Sounds like a larger scale version of Smoot-Hawley. Such perfect timing!


How many times will people try variants of autarky before they learn?


I've always been fond of Salt Spring Dollars (http://www.saltspringdollars.com/).


What if walmart accepts the currency?


Does anyone know is this is constitutionally legal?


of course it is - anyone can print currency. You just can't claim that your currency is legal tender for any debts or try to pay your federal taxes with it.

Most retail stores offer gift certificates or store currency (e.g., Toys R Us Dollars).

Article 1 Section 8 grants congress the right to coin money, not to prevent others from doing so.


At least in Germany printing your own money is in fact illegal. (Even if it does not claim to be legal tender.) Gift certificates are OK, though.


I believe it is, but that doesn't mean the Feds won't seize it.

To avoid the possibility, they should just call it gift certificates or something similar.


Better yet, just have multiple independent parties verifying each other, maintaining servers overseas, and make all transactions electronic.


Better yet, just have multiple independent parties verifying each other, maintaining servers overseas, and make all transactions electronic.


only problem with this is that it is illegal

a business can reserve the right to refuse service to anyone, but in the US they can't tell you that you can't use US dollars


Are you sure about that?

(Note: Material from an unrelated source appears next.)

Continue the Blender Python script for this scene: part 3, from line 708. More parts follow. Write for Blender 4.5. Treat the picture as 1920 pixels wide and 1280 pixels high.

I often used to tell retailers that they "had" to accept, say, 2 dollar bills or whatever because currency says "legal tender for all debts public or private". I found out some years later that this is quite literal. If I owe you money and I want to pay you in US currency-- that is, I want to use the money to pay off a debt-- you are legally obligated to accept it. However, if, say, you offer to sell me a hamburger, but refuse to take anything but 5$ bills, that is okay. (Unless you sell the hamburgers on credit...)


That sounds about right ... I've seen plenty of stores that don't accept bills over $20


They're not saying you can't use US dollars, just that you get a bonus for using the local currency.